## start
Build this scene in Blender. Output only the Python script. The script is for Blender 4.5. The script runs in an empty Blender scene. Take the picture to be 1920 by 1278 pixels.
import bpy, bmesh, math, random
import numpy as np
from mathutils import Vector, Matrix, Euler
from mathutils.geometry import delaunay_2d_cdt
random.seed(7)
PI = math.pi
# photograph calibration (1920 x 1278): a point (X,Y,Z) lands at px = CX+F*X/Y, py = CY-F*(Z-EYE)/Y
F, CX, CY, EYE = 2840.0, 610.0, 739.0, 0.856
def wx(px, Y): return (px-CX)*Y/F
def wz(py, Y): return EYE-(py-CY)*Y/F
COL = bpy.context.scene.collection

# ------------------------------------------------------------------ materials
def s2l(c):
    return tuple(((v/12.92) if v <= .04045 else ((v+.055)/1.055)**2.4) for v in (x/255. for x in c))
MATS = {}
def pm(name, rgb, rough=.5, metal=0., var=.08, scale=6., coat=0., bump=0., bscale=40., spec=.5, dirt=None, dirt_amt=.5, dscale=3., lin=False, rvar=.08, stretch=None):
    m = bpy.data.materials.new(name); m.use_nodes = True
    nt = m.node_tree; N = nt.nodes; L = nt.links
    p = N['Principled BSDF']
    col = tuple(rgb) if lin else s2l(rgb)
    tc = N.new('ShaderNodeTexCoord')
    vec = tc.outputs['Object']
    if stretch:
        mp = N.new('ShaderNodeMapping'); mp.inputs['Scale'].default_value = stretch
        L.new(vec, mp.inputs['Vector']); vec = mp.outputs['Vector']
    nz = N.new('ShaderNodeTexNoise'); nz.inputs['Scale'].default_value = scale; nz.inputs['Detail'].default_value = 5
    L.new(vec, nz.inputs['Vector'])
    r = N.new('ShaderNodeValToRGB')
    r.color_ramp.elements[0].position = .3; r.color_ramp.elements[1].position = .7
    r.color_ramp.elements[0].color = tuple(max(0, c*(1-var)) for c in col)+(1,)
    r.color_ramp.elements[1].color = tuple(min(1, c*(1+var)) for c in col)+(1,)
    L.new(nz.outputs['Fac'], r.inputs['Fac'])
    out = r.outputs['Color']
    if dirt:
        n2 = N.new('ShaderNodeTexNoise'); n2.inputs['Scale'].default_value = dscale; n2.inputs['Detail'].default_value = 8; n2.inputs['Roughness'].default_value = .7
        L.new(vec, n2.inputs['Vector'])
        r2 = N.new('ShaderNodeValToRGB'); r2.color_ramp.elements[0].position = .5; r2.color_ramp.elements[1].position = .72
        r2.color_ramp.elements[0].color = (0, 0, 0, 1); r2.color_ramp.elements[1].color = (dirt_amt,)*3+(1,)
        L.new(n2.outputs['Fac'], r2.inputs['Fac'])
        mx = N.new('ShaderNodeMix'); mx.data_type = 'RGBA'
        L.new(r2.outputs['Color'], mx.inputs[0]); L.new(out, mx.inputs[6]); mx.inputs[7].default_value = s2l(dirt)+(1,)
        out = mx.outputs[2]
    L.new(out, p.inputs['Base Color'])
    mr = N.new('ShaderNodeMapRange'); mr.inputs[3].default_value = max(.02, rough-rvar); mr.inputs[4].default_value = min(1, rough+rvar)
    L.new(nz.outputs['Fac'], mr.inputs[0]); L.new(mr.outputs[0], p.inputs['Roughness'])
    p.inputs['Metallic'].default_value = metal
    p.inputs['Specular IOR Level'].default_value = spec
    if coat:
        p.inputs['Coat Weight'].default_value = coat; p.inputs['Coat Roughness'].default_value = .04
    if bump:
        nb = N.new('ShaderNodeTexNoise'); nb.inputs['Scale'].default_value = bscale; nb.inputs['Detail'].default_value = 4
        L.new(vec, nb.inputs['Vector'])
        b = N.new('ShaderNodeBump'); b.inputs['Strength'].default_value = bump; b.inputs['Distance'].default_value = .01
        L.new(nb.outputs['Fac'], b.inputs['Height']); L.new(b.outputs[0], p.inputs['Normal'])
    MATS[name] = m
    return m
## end
## start
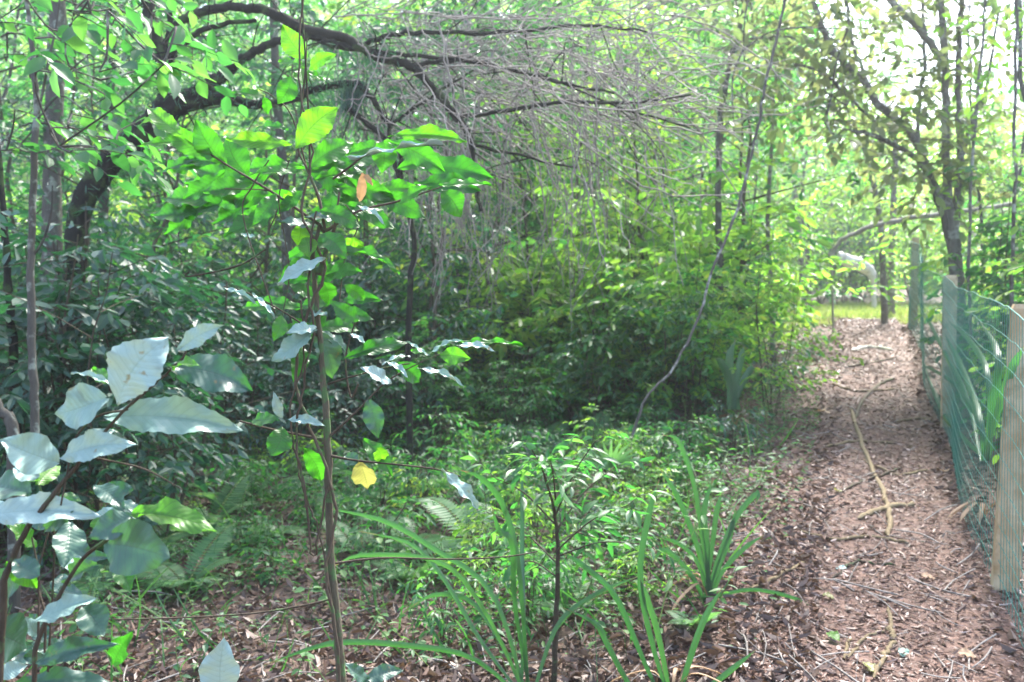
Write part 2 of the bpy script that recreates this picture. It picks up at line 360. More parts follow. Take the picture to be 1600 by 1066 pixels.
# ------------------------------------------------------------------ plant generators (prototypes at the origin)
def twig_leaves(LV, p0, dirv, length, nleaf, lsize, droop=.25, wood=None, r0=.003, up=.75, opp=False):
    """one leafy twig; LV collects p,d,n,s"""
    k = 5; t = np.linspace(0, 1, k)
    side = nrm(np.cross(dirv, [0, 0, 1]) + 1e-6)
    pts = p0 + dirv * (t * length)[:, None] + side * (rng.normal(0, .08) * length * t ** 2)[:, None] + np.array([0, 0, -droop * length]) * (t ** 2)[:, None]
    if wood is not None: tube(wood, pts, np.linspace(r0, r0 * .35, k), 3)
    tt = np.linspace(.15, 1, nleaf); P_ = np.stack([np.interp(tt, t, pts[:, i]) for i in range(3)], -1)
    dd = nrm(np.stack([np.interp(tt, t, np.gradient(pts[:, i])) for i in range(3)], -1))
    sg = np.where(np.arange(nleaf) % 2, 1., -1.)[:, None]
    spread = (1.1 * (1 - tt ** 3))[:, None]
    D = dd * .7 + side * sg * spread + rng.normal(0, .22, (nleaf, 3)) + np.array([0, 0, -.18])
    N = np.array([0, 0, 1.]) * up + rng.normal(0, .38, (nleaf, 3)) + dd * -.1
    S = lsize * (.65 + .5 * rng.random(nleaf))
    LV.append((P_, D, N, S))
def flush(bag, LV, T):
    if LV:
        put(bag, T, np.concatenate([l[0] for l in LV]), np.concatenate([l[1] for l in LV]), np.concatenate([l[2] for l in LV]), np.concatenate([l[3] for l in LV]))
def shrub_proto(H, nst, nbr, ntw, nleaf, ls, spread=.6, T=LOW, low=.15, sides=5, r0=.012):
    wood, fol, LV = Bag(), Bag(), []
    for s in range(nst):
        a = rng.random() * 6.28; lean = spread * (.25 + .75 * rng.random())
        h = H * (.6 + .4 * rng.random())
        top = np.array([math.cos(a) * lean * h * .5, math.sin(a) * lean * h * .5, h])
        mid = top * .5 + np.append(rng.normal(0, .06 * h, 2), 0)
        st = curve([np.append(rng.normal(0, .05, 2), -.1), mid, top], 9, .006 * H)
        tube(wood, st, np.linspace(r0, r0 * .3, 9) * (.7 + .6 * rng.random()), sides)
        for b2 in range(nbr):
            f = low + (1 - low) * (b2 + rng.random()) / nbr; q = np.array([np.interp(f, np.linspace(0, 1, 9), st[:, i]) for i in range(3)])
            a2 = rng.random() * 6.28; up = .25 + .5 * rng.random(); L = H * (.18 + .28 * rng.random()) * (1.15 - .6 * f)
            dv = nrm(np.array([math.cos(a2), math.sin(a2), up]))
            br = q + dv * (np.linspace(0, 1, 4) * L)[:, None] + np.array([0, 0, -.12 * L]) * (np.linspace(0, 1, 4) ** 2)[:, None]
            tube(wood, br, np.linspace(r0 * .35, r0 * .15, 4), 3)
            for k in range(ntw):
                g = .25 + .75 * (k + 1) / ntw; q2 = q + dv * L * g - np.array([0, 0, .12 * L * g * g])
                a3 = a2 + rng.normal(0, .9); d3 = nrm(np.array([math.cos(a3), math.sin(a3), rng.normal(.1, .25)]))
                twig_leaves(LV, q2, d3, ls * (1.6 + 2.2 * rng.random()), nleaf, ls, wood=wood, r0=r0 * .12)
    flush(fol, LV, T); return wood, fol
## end
**WHAT IS NEEDED**
Transcribe, exactly and exclusively, the run of lines that opens with the line bearing "Build this scene" and closes with the line bearing "COL = bpy.context.scene.collection".

**ANSWER BELOW**
Build this scene in Blender. Output only the Python script. The script is for Blender 4.5. The script runs in an empty Blender scene. Take the picture to be 1920 by 1278 pixels.
import bpy, bmesh, math, random
import numpy as np
from mathutils import Vector, Matrix, Euler
from mathutils.geometry import delaunay_2d_cdt
random.seed(7)
PI = math.pi
# photograph calibration (1920 x 1278): a point (X,Y,Z) lands at px = CX+F*X/Y, py = CY-F*(Z-EYE)/Y
F, CX, CY, EYE = 2840.0, 610.0, 739.0, 0.856
def wx(px, Y): return (px-CX)*Y/F
def wz(py, Y): return EYE-(py-CY)*Y/F
COL = bpy.context.scene.collection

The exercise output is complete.